## Written problem
Give back exactly the lines from the start of the listing to the line containing "link('foot_plate', bm, M_post, colm)", inclusive, and nothing beyond them.

## Material provided

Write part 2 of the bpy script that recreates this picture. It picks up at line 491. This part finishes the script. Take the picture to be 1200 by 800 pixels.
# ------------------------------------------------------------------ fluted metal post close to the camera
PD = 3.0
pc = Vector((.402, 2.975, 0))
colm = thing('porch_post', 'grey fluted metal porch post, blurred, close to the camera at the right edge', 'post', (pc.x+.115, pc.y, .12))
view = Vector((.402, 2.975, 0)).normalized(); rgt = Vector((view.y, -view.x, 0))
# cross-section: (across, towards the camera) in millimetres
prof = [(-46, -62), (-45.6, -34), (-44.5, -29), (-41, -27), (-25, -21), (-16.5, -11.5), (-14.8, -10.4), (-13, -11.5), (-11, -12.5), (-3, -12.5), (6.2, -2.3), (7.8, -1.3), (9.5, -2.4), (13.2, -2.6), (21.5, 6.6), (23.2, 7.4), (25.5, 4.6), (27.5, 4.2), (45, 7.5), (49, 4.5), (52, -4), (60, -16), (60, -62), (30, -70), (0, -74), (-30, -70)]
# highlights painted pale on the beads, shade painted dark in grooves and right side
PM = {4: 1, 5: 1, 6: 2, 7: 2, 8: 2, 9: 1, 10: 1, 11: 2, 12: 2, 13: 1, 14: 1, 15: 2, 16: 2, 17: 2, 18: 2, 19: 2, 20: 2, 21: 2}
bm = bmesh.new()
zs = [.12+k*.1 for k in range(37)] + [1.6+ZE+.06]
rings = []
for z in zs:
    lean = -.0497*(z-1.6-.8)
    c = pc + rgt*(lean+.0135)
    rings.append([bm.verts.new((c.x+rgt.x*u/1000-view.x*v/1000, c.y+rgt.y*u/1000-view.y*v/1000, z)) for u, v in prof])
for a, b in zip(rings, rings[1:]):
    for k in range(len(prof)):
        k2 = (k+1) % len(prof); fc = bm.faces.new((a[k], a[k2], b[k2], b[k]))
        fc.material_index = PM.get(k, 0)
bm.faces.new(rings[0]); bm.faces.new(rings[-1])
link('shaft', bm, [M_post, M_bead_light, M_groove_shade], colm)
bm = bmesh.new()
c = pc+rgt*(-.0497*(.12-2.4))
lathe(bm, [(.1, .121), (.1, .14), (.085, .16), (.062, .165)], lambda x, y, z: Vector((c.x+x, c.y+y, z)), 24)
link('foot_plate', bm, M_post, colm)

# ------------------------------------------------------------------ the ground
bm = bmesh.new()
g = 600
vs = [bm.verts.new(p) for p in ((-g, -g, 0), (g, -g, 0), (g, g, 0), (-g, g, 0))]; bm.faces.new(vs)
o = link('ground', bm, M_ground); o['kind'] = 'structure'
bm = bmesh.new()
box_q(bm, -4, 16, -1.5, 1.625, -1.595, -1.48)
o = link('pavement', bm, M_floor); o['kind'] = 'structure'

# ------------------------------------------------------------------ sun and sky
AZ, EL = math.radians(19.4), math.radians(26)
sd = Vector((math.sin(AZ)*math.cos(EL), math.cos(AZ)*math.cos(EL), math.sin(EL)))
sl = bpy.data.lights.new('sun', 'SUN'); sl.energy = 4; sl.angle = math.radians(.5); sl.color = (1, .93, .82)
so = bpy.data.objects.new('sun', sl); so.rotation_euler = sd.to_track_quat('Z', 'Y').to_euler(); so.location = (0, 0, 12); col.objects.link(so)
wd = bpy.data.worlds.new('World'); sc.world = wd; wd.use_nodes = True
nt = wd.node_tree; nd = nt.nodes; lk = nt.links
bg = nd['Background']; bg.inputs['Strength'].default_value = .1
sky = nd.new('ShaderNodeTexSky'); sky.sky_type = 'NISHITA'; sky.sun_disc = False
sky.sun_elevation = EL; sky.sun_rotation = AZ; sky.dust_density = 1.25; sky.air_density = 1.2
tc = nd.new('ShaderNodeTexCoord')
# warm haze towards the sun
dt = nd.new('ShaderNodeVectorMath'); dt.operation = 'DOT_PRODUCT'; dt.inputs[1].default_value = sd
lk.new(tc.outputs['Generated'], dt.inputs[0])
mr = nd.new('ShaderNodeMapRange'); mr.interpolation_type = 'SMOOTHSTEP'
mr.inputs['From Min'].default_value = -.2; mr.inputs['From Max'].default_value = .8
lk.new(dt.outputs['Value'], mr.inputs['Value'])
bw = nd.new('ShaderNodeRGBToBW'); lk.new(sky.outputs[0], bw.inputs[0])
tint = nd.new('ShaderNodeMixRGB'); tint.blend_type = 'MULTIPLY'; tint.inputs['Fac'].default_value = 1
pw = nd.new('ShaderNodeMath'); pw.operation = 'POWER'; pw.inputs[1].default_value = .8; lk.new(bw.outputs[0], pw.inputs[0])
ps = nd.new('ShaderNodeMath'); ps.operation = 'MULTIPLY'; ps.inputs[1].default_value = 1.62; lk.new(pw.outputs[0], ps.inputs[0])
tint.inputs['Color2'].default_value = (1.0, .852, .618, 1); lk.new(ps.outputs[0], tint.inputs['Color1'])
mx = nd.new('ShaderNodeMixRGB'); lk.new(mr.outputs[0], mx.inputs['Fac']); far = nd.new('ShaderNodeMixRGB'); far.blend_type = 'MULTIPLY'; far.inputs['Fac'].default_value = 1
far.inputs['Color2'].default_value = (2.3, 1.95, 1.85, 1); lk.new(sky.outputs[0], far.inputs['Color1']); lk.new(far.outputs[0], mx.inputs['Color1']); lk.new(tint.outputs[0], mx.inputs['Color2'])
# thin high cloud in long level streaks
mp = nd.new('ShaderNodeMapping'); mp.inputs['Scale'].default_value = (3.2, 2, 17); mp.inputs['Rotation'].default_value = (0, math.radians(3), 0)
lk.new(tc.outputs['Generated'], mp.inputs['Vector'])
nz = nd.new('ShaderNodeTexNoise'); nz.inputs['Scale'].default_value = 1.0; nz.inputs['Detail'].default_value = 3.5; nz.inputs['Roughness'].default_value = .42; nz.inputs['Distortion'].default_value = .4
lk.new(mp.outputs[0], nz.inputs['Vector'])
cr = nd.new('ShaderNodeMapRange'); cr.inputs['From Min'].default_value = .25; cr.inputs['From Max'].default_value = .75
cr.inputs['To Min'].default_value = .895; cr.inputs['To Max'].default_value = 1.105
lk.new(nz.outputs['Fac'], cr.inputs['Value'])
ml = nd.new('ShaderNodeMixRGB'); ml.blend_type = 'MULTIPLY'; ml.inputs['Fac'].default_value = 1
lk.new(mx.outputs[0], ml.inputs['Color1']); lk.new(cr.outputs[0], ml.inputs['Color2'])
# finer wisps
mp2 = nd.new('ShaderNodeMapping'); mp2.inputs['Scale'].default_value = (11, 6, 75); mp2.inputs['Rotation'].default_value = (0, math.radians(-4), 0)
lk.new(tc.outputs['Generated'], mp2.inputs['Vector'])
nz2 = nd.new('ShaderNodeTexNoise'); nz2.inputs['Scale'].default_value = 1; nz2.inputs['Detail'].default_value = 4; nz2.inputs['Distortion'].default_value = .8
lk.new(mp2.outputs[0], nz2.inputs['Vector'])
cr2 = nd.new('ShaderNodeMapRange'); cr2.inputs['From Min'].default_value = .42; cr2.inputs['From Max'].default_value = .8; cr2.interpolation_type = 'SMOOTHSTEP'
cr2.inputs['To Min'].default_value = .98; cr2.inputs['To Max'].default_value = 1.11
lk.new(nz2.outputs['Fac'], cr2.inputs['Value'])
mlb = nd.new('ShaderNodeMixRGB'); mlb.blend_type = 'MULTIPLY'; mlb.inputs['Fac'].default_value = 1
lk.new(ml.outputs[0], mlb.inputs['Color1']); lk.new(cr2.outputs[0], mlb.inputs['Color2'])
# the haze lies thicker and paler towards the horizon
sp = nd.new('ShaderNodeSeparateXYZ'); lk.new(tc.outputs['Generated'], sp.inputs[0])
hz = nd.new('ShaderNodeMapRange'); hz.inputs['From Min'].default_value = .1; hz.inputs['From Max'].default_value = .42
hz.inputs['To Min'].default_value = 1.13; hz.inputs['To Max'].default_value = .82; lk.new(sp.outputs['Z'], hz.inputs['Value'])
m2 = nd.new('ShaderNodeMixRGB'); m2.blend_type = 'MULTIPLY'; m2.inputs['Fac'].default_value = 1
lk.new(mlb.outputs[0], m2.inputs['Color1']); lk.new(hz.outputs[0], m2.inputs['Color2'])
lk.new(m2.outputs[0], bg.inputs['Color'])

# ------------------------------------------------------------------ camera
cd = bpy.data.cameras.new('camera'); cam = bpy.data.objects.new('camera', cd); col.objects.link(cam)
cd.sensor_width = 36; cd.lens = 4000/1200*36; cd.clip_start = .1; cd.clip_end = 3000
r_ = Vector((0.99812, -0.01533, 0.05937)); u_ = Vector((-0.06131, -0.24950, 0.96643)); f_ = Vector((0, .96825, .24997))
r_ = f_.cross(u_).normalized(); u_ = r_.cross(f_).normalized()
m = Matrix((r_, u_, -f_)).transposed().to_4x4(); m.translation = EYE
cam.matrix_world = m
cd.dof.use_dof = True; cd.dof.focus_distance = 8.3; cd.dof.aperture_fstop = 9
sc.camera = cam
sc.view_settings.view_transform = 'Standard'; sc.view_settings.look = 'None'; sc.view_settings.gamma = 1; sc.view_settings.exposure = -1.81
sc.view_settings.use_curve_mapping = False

## Task answer
Write part 2 of the bpy script that recreates this picture. It picks up at line 491. This part finishes the script. Take the picture to be 1200 by 800 pixels.
# ------------------------------------------------------------------ fluted metal post close to the camera
PD = 3.0
pc = Vector((.402, 2.975, 0))
colm = thing('porch_post', 'grey fluted metal porch post, blurred, close to the camera at the right edge', 'post', (pc.x+.115, pc.y, .12))
view = Vector((.402, 2.975, 0)).normalized(); rgt = Vector((view.y, -view.x, 0))
# cross-section: (across, towards the camera) in millimetres
prof = [(-46, -62), (-45.6, -34), (-44.5, -29), (-41, -27), (-25, -21), (-16.5, -11.5), (-14.8, -10.4), (-13, -11.5), (-11, -12.5), (-3, -12.5), (6.2, -2.3), (7.8, -1.3), (9.5, -2.4), (13.2, -2.6), (21.5, 6.6), (23.2, 7.4), (25.5, 4.6), (27.5, 4.2), (45, 7.5), (49, 4.5), (52, -4), (60, -16), (60, -62), (30, -70), (0, -74), (-30, -70)]
# highlights painted pale on the beads, shade painted dark in grooves and right side
PM = {4: 1, 5: 1, 6: 2, 7: 2, 8: 2, 9: 1, 10: 1, 11: 2, 12: 2, 13: 1, 14: 1, 15: 2, 16: 2, 17: 2, 18: 2, 19: 2, 20: 2, 21: 2}
bm = bmesh.new()
zs = [.12+k*.1 for k in range(37)] + [1.6+ZE+.06]
rings = []
for z in zs:
    lean = -.0497*(z-1.6-.8)
    c = pc + rgt*(lean+.0135)
    rings.append([bm.verts.new((c.x+rgt.x*u/1000-view.x*v/1000, c.y+rgt.y*u/1000-view.y*v/1000, z)) for u, v in prof])
for a, b in zip(rings, rings[1:]):
    for k in range(len(prof)):
        k2 = (k+1) % len(prof); fc = bm.faces.new((a[k], a[k2], b[k2], b[k]))
        fc.material_index = PM.get(k, 0)
bm.faces.new(rings[0]); bm.faces.new(rings[-1])
link('shaft', bm, [M_post, M_bead_light, M_groove_shade], colm)
bm = bmesh.new()
c = pc+rgt*(-.0497*(.12-2.4))
lathe(bm, [(.1, .121), (.1, .14), (.085, .16), (.062, .165)], lambda x, y, z: Vector((c.x+x, c.y+y, z)), 24)
link('foot_plate', bm, M_post, colm)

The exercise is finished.